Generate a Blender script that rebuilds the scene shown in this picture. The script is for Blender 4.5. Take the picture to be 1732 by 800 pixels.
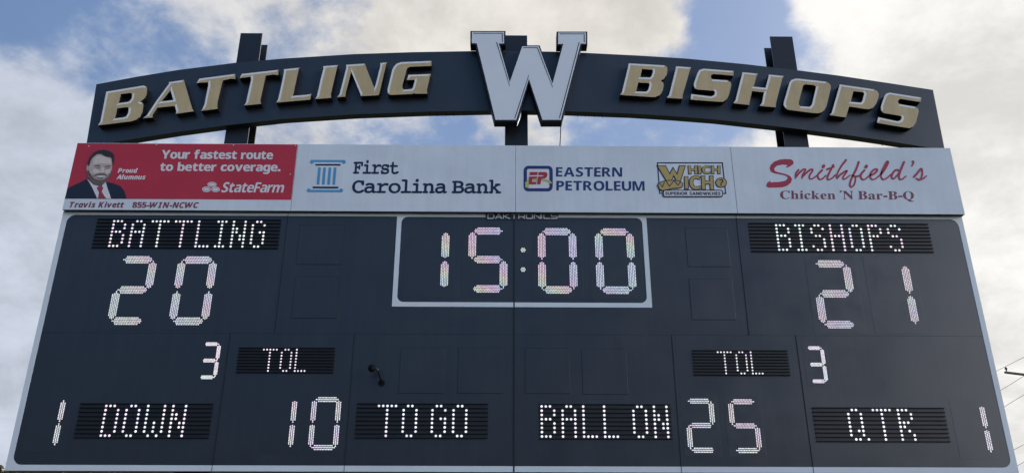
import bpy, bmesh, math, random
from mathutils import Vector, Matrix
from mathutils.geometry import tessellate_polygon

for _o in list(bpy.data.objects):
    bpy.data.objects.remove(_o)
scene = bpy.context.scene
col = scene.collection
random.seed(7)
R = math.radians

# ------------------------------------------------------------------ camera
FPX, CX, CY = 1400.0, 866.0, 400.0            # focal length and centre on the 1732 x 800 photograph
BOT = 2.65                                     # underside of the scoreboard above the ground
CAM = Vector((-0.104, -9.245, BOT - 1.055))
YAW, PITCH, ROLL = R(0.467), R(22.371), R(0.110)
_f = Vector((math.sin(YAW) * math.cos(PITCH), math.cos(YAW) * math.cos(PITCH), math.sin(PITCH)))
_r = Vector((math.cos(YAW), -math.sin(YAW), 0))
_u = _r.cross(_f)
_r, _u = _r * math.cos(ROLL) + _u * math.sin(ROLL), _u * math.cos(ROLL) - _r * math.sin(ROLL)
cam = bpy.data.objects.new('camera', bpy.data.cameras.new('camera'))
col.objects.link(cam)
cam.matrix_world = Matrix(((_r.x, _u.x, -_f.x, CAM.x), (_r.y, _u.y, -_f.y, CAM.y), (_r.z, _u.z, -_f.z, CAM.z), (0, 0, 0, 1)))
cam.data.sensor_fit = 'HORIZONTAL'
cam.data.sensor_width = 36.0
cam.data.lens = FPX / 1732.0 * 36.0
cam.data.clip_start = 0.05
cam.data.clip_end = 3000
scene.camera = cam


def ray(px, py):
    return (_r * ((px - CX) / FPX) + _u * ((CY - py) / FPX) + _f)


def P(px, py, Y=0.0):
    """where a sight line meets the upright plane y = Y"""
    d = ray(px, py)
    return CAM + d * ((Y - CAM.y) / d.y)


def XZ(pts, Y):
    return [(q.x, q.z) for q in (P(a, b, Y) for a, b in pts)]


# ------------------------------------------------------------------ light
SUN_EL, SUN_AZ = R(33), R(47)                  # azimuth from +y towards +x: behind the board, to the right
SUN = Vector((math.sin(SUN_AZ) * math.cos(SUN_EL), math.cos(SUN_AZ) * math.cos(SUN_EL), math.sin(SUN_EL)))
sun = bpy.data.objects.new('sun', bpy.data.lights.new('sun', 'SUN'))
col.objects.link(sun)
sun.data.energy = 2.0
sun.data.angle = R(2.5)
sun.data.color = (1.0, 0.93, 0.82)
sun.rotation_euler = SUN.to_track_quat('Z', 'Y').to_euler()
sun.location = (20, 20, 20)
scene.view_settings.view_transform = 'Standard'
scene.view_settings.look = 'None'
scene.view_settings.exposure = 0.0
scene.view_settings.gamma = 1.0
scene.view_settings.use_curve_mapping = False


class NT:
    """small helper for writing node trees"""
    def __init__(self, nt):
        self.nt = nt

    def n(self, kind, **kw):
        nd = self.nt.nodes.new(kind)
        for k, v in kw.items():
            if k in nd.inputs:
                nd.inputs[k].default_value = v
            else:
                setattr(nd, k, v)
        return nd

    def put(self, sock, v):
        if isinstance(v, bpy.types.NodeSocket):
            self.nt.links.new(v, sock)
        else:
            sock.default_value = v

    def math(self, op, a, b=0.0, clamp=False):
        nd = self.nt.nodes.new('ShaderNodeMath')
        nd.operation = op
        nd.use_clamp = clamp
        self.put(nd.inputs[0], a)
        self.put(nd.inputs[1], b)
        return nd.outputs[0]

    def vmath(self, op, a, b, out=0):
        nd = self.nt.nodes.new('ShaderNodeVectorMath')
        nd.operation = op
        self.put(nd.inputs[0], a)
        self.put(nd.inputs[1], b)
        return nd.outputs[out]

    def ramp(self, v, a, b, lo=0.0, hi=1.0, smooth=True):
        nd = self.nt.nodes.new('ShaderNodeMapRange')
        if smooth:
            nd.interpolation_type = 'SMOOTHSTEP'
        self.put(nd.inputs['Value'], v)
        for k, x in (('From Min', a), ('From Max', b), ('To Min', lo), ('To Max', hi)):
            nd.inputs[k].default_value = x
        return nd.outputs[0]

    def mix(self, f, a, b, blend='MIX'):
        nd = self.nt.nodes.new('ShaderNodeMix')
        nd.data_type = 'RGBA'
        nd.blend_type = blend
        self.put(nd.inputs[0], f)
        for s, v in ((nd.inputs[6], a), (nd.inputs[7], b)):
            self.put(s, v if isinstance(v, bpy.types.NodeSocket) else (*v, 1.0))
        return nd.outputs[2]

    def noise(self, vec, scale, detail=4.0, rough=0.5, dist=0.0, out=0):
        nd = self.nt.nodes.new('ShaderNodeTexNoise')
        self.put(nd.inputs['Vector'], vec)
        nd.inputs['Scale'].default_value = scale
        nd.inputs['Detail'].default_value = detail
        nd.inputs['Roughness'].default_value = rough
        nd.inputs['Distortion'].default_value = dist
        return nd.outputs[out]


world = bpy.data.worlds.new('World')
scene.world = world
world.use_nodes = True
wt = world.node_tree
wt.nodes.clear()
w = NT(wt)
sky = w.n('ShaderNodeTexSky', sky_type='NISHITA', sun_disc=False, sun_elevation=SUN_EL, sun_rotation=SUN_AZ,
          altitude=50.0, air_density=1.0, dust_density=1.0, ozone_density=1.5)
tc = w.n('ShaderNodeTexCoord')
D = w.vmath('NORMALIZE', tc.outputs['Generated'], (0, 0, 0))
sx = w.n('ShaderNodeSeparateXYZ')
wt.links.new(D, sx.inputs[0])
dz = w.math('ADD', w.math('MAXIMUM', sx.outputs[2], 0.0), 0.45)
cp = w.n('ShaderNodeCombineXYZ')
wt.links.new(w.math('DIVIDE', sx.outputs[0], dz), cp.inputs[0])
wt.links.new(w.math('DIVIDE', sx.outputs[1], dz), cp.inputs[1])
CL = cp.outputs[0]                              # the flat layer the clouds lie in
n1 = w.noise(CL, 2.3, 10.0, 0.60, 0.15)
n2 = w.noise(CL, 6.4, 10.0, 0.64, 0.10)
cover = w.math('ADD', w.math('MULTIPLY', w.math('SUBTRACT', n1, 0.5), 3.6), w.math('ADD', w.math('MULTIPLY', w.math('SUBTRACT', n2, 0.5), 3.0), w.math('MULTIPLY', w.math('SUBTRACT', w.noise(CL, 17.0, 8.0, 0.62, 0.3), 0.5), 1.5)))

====

### [Task]
Omit the pictures, then quote the rest of the material above exactly.

### [Solution]
Generate a Blender script that rebuilds the scene shown in this picture. The script is for Blender 4.5. Take the picture to be 1732 by 800 pixels.
import bpy, bmesh, math, random
from mathutils import Vector, Matrix
from mathutils.geometry import tessellate_polygon

for _o in list(bpy.data.objects):
    bpy.data.objects.remove(_o)
scene = bpy.context.scene
col = scene.collection
random.seed(7)
R = math.radians

# ------------------------------------------------------------------ camera
FPX, CX, CY = 1400.0, 866.0, 400.0            # focal length and centre on the 1732 x 800 photograph
BOT = 2.65                                     # underside of the scoreboard above the ground
CAM = Vector((-0.104, -9.245, BOT - 1.055))
YAW, PITCH, ROLL = R(0.467), R(22.371), R(0.110)
_f = Vector((math.sin(YAW) * math.cos(PITCH), math.cos(YAW) * math.cos(PITCH), math.sin(PITCH)))
_r = Vector((math.cos(YAW), -math.sin(YAW), 0))
_u = _r.cross(_f)
_r, _u = _r * math.cos(ROLL) + _u * math.sin(ROLL), _u * math.cos(ROLL) - _r * math.sin(ROLL)
cam = bpy.data.objects.new('camera', bpy.data.cameras.new('camera'))
col.objects.link(cam)
cam.matrix_world = Matrix(((_r.x, _u.x, -_f.x, CAM.x), (_r.y, _u.y, -_f.y, CAM.y), (_r.z, _u.z, -_f.z, CAM.z), (0, 0, 0, 1)))
cam.data.sensor_fit = 'HORIZONTAL'
cam.data.sensor_width = 36.0
cam.data.lens = FPX / 1732.0 * 36.0
cam.data.clip_start = 0.05
cam.data.clip_end = 3000
scene.camera = cam


def ray(px, py):
    return (_r * ((px - CX) / FPX) + _u * ((CY - py) / FPX) + _f)


def P(px, py, Y=0.0):
    """where a sight line meets the upright plane y = Y"""
    d = ray(px, py)
    return CAM + d * ((Y - CAM.y) / d.y)


def XZ(pts, Y):
    return [(q.x, q.z) for q in (P(a, b, Y) for a, b in pts)]


# ------------------------------------------------------------------ light
SUN_EL, SUN_AZ = R(33), R(47)                  # azimuth from +y towards +x: behind the board, to the right
SUN = Vector((math.sin(SUN_AZ) * math.cos(SUN_EL), math.cos(SUN_AZ) * math.cos(SUN_EL), math.sin(SUN_EL)))
sun = bpy.data.objects.new('sun', bpy.data.lights.new('sun', 'SUN'))
col.objects.link(sun)
sun.data.energy = 2.0
sun.data.angle = R(2.5)
sun.data.color = (1.0, 0.93, 0.82)
sun.rotation_euler = SUN.to_track_quat('Z', 'Y').to_euler()
sun.location = (20, 20, 20)
scene.view_settings.view_transform = 'Standard'
scene.view_settings.look = 'None'
scene.view_settings.exposure = 0.0
scene.view_settings.gamma = 1.0
scene.view_settings.use_curve_mapping = False


class NT:
    """small helper for writing node trees"""
    def __init__(self, nt):
        self.nt = nt

    def n(self, kind, **kw):
        nd = self.nt.nodes.new(kind)
        for k, v in kw.items():
            if k in nd.inputs:
                nd.inputs[k].default_value = v
            else:
                setattr(nd, k, v)
        return nd

    def put(self, sock, v):
        if isinstance(v, bpy.types.NodeSocket):
            self.nt.links.new(v, sock)
        else:
            sock.default_value = v

    def math(self, op, a, b=0.0, clamp=False):
        nd = self.nt.nodes.new('ShaderNodeMath')
        nd.operation = op
        nd.use_clamp = clamp
        self.put(nd.inputs[0], a)
        self.put(nd.inputs[1], b)
        return nd.outputs[0]

    def vmath(self, op, a, b, out=0):
        nd = self.nt.nodes.new('ShaderNodeVectorMath')
        nd.operation = op
        self.put(nd.inputs[0], a)
        self.put(nd.inputs[1], b)
        return nd.outputs[out]

    def ramp(self, v, a, b, lo=0.0, hi=1.0, smooth=True):
        nd = self.nt.nodes.new('ShaderNodeMapRange')
        if smooth:
            nd.interpolation_type = 'SMOOTHSTEP'
        self.put(nd.inputs['Value'], v)
        for k, x in (('From Min', a), ('From Max', b), ('To Min', lo), ('To Max', hi)):
            nd.inputs[k].default_value = x
        return nd.outputs[0]

    def mix(self, f, a, b, blend='MIX'):
        nd = self.nt.nodes.new('ShaderNodeMix')
        nd.data_type = 'RGBA'
        nd.blend_type = blend
        self.put(nd.inputs[0], f)
        for s, v in ((nd.inputs[6], a), (nd.inputs[7], b)):
            self.put(s, v if isinstance(v, bpy.types.NodeSocket) else (*v, 1.0))
        return nd.outputs[2]

    def noise(self, vec, scale, detail=4.0, rough=0.5, dist=0.0, out=0):
        nd = self.nt.nodes.new('ShaderNodeTexNoise')
        self.put(nd.inputs['Vector'], vec)
        nd.inputs['Scale'].default_value = scale
        nd.inputs['Detail'].default_value = detail
        nd.inputs['Roughness'].default_value = rough
        nd.inputs['Distortion'].default_value = dist
        return nd.outputs[out]


world = bpy.data.worlds.new('World')
scene.world = world
world.use_nodes = True
wt = world.node_tree
wt.nodes.clear()
w = NT(wt)
sky = w.n('ShaderNodeTexSky', sky_type='NISHITA', sun_disc=False, sun_elevation=SUN_EL, sun_rotation=SUN_AZ,
          altitude=50.0, air_density=1.0, dust_density=1.0, ozone_density=1.5)
tc = w.n('ShaderNodeTexCoord')
D = w.vmath('NORMALIZE', tc.outputs['Generated'], (0, 0, 0))
sx = w.n('ShaderNodeSeparateXYZ')
wt.links.new(D, sx.inputs[0])
dz = w.math('ADD', w.math('MAXIMUM', sx.outputs[2], 0.0), 0.45)
cp = w.n('ShaderNodeCombineXYZ')
wt.links.new(w.math('DIVIDE', sx.outputs[0], dz), cp.inputs[0])
wt.links.new(w.math('DIVIDE', sx.outputs[1], dz), cp.inputs[1])
CL = cp.outputs[0]                              # the flat layer the clouds lie in
n1 = w.noise(CL, 2.3, 10.0, 0.60, 0.15)
n2 = w.noise(CL, 6.4, 10.0, 0.64, 0.10)
cover = w.math('ADD', w.math('MULTIPLY', w.math('SUBTRACT', n1, 0.5), 3.6), w.math('ADD', w.math('MULTIPLY', w.math('SUBTRACT', n2, 0.5), 3.0), w.math('MULTIPLY', w.math('SUBTRACT', w.noise(CL, 17.0, 8.0, 0.62, 0.3), 0.5), 1.5)))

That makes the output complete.